**EXERCISE**.
Your task is to retype each line of the data below exactly.
----------------------------------------
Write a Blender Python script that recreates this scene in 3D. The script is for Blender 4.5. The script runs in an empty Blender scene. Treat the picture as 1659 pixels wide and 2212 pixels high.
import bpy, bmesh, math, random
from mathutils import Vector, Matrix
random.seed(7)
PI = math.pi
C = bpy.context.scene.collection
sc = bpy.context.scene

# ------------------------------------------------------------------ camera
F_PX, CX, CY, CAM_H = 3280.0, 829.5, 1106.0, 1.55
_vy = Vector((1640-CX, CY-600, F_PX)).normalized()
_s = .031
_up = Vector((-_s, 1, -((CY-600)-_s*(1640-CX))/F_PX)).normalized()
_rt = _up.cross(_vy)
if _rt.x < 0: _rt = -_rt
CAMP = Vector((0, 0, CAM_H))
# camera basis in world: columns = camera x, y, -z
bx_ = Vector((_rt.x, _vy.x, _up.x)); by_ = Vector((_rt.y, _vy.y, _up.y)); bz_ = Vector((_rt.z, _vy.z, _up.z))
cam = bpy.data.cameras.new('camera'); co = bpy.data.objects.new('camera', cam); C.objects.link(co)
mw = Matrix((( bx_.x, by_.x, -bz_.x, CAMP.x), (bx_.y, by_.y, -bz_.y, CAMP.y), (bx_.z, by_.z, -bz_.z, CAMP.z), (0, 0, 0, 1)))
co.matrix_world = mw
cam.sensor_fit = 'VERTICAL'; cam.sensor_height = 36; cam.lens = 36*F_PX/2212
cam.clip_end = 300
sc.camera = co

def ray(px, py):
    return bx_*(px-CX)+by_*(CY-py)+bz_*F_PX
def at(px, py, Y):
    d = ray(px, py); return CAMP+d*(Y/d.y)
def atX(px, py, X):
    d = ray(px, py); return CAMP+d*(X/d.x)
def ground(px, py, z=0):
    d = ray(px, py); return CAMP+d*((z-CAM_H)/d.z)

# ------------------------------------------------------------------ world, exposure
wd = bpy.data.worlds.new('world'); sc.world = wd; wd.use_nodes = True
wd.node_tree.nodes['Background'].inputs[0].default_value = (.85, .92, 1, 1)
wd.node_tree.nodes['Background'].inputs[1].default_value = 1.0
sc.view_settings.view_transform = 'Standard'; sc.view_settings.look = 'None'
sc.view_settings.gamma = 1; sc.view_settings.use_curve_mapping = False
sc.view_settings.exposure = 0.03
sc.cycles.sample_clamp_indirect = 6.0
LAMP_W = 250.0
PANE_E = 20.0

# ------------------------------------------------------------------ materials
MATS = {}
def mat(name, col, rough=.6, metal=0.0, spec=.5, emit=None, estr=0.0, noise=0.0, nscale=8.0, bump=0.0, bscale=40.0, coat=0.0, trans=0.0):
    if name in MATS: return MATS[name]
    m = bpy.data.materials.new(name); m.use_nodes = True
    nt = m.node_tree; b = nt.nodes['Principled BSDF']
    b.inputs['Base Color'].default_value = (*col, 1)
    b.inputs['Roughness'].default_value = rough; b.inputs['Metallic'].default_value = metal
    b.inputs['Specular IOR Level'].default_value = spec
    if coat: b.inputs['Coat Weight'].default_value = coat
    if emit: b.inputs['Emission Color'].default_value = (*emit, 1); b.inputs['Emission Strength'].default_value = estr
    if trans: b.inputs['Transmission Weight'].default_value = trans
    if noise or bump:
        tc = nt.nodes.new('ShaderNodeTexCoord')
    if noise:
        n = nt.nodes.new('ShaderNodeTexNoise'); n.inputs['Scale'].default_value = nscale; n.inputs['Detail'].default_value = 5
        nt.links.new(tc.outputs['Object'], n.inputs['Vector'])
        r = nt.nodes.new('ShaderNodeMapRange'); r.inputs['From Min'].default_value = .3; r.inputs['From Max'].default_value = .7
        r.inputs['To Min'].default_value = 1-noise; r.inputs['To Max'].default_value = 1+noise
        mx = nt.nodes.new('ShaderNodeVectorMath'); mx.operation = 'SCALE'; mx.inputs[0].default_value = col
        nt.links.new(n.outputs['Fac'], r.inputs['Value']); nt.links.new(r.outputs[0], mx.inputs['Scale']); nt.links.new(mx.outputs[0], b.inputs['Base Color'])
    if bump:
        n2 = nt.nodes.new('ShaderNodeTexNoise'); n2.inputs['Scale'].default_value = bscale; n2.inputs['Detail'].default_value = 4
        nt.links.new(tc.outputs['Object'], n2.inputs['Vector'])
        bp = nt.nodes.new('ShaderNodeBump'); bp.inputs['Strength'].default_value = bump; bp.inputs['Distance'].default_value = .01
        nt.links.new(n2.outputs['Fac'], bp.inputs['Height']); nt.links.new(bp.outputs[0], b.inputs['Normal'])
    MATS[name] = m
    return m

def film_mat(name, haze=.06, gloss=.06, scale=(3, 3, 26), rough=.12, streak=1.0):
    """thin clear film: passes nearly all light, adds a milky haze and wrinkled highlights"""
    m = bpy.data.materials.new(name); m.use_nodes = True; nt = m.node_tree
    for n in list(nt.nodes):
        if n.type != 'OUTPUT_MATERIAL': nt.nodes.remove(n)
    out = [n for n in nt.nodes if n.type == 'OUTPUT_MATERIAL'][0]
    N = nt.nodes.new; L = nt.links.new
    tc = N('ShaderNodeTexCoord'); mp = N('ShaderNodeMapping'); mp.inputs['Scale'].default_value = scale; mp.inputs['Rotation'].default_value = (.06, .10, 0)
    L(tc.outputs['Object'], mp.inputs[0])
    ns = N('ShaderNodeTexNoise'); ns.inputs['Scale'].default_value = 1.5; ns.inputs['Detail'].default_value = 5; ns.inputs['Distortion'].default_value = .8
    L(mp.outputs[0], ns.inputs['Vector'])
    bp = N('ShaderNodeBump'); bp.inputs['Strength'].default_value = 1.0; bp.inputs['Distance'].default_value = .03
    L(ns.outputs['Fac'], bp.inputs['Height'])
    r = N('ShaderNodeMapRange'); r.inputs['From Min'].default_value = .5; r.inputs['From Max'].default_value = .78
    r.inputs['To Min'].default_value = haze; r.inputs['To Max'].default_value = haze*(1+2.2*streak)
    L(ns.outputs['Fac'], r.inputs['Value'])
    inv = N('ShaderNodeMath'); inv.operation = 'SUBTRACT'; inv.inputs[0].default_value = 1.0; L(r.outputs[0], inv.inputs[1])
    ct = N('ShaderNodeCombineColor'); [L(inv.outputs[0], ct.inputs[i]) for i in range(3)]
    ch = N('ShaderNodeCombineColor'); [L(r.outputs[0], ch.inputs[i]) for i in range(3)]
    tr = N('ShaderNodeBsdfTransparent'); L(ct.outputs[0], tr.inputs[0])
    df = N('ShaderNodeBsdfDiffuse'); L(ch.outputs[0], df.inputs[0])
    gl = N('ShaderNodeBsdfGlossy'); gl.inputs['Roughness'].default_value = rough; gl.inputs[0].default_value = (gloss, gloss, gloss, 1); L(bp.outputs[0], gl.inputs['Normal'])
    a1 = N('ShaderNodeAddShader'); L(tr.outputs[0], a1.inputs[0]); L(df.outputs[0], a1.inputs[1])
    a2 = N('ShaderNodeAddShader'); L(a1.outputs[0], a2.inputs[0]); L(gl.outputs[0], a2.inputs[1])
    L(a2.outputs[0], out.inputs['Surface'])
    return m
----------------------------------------
**OUTPUT OF THE TASK**.
Write a Blender Python script that recreates this scene in 3D. The script is for Blender 4.5. The script runs in an empty Blender scene. Treat the picture as 1659 pixels wide and 2212 pixels high.
import bpy, bmesh, math, random
from mathutils import Vector, Matrix
random.seed(7)
PI = math.pi
C = bpy.context.scene.collection
sc = bpy.context.scene

# ------------------------------------------------------------------ camera
F_PX, CX, CY, CAM_H = 3280.0, 829.5, 1106.0, 1.55
_vy = Vector((1640-CX, CY-600, F_PX)).normalized()
_s = .031
_up = Vector((-_s, 1, -((CY-600)-_s*(1640-CX))/F_PX)).normalized()
_rt = _up.cross(_vy)
if _rt.x < 0: _rt = -_rt
CAMP = Vector((0, 0, CAM_H))
# camera basis in world: columns = camera x, y, -z
bx_ = Vector((_rt.x, _vy.x, _up.x)); by_ = Vector((_rt.y, _vy.y, _up.y)); bz_ = Vector((_rt.z, _vy.z, _up.z))
cam = bpy.data.cameras.new('camera'); co = bpy.data.objects.new('camera', cam); C.objects.link(co)
mw = Matrix((( bx_.x, by_.x, -bz_.x, CAMP.x), (bx_.y, by_.y, -bz_.y, CAMP.y), (bx_.z, by_.z, -bz_.z, CAMP.z), (0, 0, 0, 1)))
co.matrix_world = mw
cam.sensor_fit = 'VERTICAL'; cam.sensor_height = 36; cam.lens = 36*F_PX/2212
cam.clip_end = 300
sc.camera = co

def ray(px, py):
    return bx_*(px-CX)+by_*(CY-py)+bz_*F_PX
def at(px, py, Y):
    d = ray(px, py); return CAMP+d*(Y/d.y)
def atX(px, py, X):
    d = ray(px, py); return CAMP+d*(X/d.x)
def ground(px, py, z=0):
    d = ray(px, py); return CAMP+d*((z-CAM_H)/d.z)

# ------------------------------------------------------------------ world, exposure
wd = bpy.data.worlds.new('world'); sc.world = wd; wd.use_nodes = True
wd.node_tree.nodes['Background'].inputs[0].default_value = (.85, .92, 1, 1)
wd.node_tree.nodes['Background'].inputs[1].default_value = 1.0
sc.view_settings.view_transform = 'Standard'; sc.view_settings.look = 'None'
sc.view_settings.gamma = 1; sc.view_settings.use_curve_mapping = False
sc.view_settings.exposure = 0.03
sc.cycles.sample_clamp_indirect = 6.0
LAMP_W = 250.0
PANE_E = 20.0

# ------------------------------------------------------------------ materials
MATS = {}
def mat(name, col, rough=.6, metal=0.0, spec=.5, emit=None, estr=0.0, noise=0.0, nscale=8.0, bump=0.0, bscale=40.0, coat=0.0, trans=0.0):
    if name in MATS: return MATS[name]
    m = bpy.data.materials.new(name); m.use_nodes = True
    nt = m.node_tree; b = nt.nodes['Principled BSDF']
    b.inputs['Base Color'].default_value = (*col, 1)
    b.inputs['Roughness'].default_value = rough; b.inputs['Metallic'].default_value = metal
    b.inputs['Specular IOR Level'].default_value = spec
    if coat: b.inputs['Coat Weight'].default_value = coat
    if emit: b.inputs['Emission Color'].default_value = (*emit, 1); b.inputs['Emission Strength'].default_value = estr
    if trans: b.inputs['Transmission Weight'].default_value = trans
    if noise or bump:
        tc = nt.nodes.new('ShaderNodeTexCoord')
    if noise:
        n = nt.nodes.new('ShaderNodeTexNoise'); n.inputs['Scale'].default_value = nscale; n.inputs['Detail'].default_value = 5
        nt.links.new(tc.outputs['Object'], n.inputs['Vector'])
        r = nt.nodes.new('ShaderNodeMapRange'); r.inputs['From Min'].default_value = .3; r.inputs['From Max'].default_value = .7
        r.inputs['To Min'].default_value = 1-noise; r.inputs['To Max'].default_value = 1+noise
        mx = nt.nodes.new('ShaderNodeVectorMath'); mx.operation = 'SCALE'; mx.inputs[0].default_value = col
        nt.links.new(n.outputs['Fac'], r.inputs['Value']); nt.links.new(r.outputs[0], mx.inputs['Scale']); nt.links.new(mx.outputs[0], b.inputs['Base Color'])
    if bump:
        n2 = nt.nodes.new('ShaderNodeTexNoise'); n2.inputs['Scale'].default_value = bscale; n2.inputs['Detail'].default_value = 4
        nt.links.new(tc.outputs['Object'], n2.inputs['Vector'])
        bp = nt.nodes.new('ShaderNodeBump'); bp.inputs['Strength'].default_value = bump; bp.inputs['Distance'].default_value = .01
        nt.links.new(n2.outputs['Fac'], bp.inputs['Height']); nt.links.new(bp.outputs[0], b.inputs['Normal'])
    MATS[name] = m
    return m

def film_mat(name, haze=.06, gloss=.06, scale=(3, 3, 26), rough=.12, streak=1.0):
    """thin clear film: passes nearly all light, adds a milky haze and wrinkled highlights"""
    m = bpy.data.materials.new(name); m.use_nodes = True; nt = m.node_tree
    for n in list(nt.nodes):
        if n.type != 'OUTPUT_MATERIAL': nt.nodes.remove(n)
    out = [n for n in nt.nodes if n.type == 'OUTPUT_MATERIAL'][0]
    N = nt.nodes.new; L = nt.links.new
    tc = N('ShaderNodeTexCoord'); mp = N('ShaderNodeMapping'); mp.inputs['Scale'].default_value = scale; mp.inputs['Rotation'].default_value = (.06, .10, 0)
    L(tc.outputs['Object'], mp.inputs[0])
    ns = N('ShaderNodeTexNoise'); ns.inputs['Scale'].default_value = 1.5; ns.inputs['Detail'].default_value = 5; ns.inputs['Distortion'].default_value = .8
    L(mp.outputs[0], ns.inputs['Vector'])
    bp = N('ShaderNodeBump'); bp.inputs['Strength'].default_value = 1.0; bp.inputs['Distance'].default_value = .03
    L(ns.outputs['Fac'], bp.inputs['Height'])
    r = N('ShaderNodeMapRange'); r.inputs['From Min'].default_value = .5; r.inputs['From Max'].default_value = .78
    r.inputs['To Min'].default_value = haze; r.inputs['To Max'].default_value = haze*(1+2.2*streak)
    L(ns.outputs['Fac'], r.inputs['Value'])
    inv = N('ShaderNodeMath'); inv.operation = 'SUBTRACT'; inv.inputs[0].default_value = 1.0; L(r.outputs[0], inv.inputs[1])
    ct = N('ShaderNodeCombineColor'); [L(inv.outputs[0], ct.inputs[i]) for i in range(3)]
    ch = N('ShaderNodeCombineColor'); [L(r.outputs[0], ch.inputs[i]) for i in range(3)]
    tr = N('ShaderNodeBsdfTransparent'); L(ct.outputs[0], tr.inputs[0])
    df = N('ShaderNodeBsdfDiffuse'); L(ch.outputs[0], df.inputs[0])
    gl = N('ShaderNodeBsdfGlossy'); gl.inputs['Roughness'].default_value = rough; gl.inputs[0].default_value = (gloss, gloss, gloss, 1); L(bp.outputs[0], gl.inputs['Normal'])
    a1 = N('ShaderNodeAddShader'); L(tr.outputs[0], a1.inputs[0]); L(df.outputs[0], a1.inputs[1])
    a2 = N('ShaderNodeAddShader'); L(a1.outputs[0], a2.inputs[0]); L(gl.outputs[0], a2.inputs[1])
    L(a2.outputs[0], out.inputs['Surface'])
    return m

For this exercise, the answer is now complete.